As the memory of those events continues to live and be remembered by well-meaning Nigerians, Foundation for Environmental Rights, Advocacy and Development, FENRAD, a human and environmental rights advocacy group, considers it ideal for the nation to begin the conversation on how to reform the Nigeria Police Force.
It is tragic, quite, that restorative justice and restitution have not been awarded the victims, most of whom are still in illegal detention, three years after. Worst is, the security landscape of some regions in the federation – Southeast being the most notable in this case – has taken dramatic decline, post-protest.
Police are now victims of what may be termed post-protest security breach which began with jailbreaks from Benin to Lagos and thence to Owerri and other parts of the country. In Abia State, for example, the aftermath of the protest culminated in rise in street cultism and security breaches.
To FENRAD, the positive lessons of the EndSARS protests must be emphasized, and also amplified. FENRAD, like Abraham Lincoln in Gettysburg, salutes the courage of the martyred youth who paid the ultimate price “that this nation may survive.”
FENRAD regrets that the “5 for 5” demands of the protesters had long been abandoned. The government must work towards ensuring that all the remaining victims of the said protests are released, bar none.
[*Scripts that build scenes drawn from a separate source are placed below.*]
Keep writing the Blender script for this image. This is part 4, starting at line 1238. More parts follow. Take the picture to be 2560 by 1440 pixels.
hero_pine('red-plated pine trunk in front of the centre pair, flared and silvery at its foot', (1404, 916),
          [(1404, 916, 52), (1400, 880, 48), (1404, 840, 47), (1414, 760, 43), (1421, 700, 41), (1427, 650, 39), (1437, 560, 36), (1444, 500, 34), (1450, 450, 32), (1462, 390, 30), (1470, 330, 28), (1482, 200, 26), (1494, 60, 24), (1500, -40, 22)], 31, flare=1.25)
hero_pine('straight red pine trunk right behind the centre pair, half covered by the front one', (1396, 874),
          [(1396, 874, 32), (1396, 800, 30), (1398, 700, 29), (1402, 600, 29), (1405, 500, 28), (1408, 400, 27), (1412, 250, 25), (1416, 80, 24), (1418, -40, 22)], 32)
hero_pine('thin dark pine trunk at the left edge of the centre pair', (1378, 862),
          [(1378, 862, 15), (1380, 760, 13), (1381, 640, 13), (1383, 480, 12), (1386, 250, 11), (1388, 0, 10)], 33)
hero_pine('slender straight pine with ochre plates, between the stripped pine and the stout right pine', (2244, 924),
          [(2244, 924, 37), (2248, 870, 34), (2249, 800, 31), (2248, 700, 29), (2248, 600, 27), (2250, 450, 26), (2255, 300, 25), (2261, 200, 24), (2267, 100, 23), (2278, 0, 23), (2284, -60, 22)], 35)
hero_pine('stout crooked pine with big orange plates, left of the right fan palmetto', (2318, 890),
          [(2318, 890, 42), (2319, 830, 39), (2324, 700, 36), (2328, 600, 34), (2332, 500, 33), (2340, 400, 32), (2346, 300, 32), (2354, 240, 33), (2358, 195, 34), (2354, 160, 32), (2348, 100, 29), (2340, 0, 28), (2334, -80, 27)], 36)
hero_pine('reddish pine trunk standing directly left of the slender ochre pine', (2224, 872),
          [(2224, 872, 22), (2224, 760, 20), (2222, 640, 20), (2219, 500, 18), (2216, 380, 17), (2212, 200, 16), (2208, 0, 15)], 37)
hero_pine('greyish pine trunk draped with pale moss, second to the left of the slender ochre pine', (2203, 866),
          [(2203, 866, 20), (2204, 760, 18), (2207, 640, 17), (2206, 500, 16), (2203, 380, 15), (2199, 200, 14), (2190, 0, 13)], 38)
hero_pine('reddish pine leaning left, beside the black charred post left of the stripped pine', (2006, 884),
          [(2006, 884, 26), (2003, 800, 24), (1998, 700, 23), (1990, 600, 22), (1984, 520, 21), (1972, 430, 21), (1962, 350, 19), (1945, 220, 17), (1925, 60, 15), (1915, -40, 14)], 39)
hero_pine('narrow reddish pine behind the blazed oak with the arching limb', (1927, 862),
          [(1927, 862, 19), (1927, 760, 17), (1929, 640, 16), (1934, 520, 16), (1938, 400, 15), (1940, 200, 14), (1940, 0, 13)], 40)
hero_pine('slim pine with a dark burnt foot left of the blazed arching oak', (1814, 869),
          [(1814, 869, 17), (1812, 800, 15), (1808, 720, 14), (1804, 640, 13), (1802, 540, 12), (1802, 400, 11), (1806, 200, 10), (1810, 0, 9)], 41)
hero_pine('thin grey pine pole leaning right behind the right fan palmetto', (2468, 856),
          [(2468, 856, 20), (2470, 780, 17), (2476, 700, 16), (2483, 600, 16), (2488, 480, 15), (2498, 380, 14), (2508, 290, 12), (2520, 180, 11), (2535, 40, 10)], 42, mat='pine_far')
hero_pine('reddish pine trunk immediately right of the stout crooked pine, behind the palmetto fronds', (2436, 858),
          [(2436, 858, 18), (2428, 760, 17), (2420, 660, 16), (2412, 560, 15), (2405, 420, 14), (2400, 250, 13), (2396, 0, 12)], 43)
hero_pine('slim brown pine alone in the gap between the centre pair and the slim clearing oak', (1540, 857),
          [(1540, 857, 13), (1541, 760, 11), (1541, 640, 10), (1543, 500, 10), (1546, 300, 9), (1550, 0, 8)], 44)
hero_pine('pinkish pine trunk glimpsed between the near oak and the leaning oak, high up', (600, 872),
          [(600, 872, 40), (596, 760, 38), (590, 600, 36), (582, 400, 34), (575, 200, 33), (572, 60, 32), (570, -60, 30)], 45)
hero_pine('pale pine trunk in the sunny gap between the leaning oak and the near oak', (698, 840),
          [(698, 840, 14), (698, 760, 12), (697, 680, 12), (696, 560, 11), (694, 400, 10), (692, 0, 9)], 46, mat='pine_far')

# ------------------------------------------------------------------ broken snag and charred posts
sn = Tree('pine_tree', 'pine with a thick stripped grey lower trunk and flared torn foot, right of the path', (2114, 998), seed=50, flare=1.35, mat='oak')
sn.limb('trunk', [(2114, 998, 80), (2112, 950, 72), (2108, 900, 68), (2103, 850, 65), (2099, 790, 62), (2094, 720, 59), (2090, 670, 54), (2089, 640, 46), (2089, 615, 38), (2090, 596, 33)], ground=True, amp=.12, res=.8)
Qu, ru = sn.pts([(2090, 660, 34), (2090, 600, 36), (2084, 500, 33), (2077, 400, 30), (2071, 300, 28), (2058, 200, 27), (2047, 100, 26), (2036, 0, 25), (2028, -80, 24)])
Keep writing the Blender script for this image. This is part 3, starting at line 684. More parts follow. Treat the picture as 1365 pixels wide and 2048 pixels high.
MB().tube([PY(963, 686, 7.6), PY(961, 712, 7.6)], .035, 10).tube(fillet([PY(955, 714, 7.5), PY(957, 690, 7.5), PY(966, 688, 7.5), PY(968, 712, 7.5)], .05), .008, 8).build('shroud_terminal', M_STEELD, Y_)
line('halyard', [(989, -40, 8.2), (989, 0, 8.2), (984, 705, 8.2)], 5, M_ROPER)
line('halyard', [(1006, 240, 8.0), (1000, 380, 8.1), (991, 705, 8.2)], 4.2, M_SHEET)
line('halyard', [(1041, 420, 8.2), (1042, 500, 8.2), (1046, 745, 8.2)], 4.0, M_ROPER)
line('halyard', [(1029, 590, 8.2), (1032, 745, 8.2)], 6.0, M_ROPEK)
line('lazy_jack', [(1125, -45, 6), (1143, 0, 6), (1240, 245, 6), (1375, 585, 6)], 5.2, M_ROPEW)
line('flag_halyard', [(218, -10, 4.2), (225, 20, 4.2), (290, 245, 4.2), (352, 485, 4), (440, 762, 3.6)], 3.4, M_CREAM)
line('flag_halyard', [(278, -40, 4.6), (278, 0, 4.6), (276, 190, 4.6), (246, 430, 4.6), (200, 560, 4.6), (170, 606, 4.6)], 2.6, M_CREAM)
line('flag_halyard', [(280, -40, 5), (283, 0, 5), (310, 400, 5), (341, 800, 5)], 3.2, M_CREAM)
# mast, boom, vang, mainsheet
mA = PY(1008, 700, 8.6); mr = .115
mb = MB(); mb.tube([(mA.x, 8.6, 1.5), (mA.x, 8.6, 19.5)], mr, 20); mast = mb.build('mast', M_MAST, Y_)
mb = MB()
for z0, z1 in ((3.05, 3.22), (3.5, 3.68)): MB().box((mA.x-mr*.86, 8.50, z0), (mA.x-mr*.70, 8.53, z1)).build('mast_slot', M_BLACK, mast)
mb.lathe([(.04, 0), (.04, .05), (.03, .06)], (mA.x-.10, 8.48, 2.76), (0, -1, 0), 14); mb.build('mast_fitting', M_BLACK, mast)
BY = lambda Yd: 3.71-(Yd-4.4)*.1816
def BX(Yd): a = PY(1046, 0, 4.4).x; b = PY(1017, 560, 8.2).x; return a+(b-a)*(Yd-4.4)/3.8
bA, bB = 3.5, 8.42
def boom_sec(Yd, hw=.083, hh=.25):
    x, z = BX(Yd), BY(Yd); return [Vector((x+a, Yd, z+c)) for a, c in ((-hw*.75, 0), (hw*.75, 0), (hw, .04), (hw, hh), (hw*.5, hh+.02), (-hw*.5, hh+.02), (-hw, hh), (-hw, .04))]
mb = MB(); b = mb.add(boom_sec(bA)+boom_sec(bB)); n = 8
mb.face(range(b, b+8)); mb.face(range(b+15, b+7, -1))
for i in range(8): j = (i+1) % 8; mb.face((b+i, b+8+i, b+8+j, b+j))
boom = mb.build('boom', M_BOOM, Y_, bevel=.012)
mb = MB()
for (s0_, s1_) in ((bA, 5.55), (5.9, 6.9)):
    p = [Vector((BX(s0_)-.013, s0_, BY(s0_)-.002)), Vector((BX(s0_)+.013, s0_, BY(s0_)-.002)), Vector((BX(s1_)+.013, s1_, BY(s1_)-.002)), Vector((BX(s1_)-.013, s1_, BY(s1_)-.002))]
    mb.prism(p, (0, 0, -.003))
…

After the White Paper released by the Lagos State Government dropped some of the recommendations made by the post-protest panel report, the federal government has yet to act on the recommendations in the report which are within its own jurisdiction to address.
There had been CNN independent report and other evidentiary findings calling the killing of unarmed citizens “a massacre,” still government has been silent.
Today, in commemoration of the slained Lekki youth whose only crime was holding the nation’s flag and singing her anthem, FENRAD calls on the federal government, as led by President Bola Tinubu, a former governor of Lagos State, to, among other things, begin real police sector reforms, drawing on those five demands tabled by the youth; see to the release of victims still being detained without trial or conviction, so as to narrow the confidence gap and trust deficit post-protest era has birthed.
Regrettably, the post-EndSARS era, three years after, has witnessed a surge in “japa syndrome” among the youth, who now leave in droves for abroad searching for “the golden fleece” or greener pastures.
It should be in the interest of both the state and federal governments to do justice to the matter regarding those young people felled by bullets bought with taxpayers’ money by ensuring that SARS-like Policing standard everywhere in the country is ended.
The Foundation regrets that after the protests, police exploitative checkpoints continue to increase on roads in the Southeast, even as the youth are still being harrassed, cowed, intimidated and exploited for wearing dreadlocks, having tattoos or body piercing, including for being in possession of laptops, tablets and other gadgets.
These are antithetical to the ideals of the protests, the greatest organized protest movement in modern history of Nigeria, especially after the Aba Women of 1929.
Only justice will do.
Comrade Nelson Nnanna Nwafor
Executive Director
Foundation for Environmental Rights, Advocacy & Development (FENRAD Nigeria).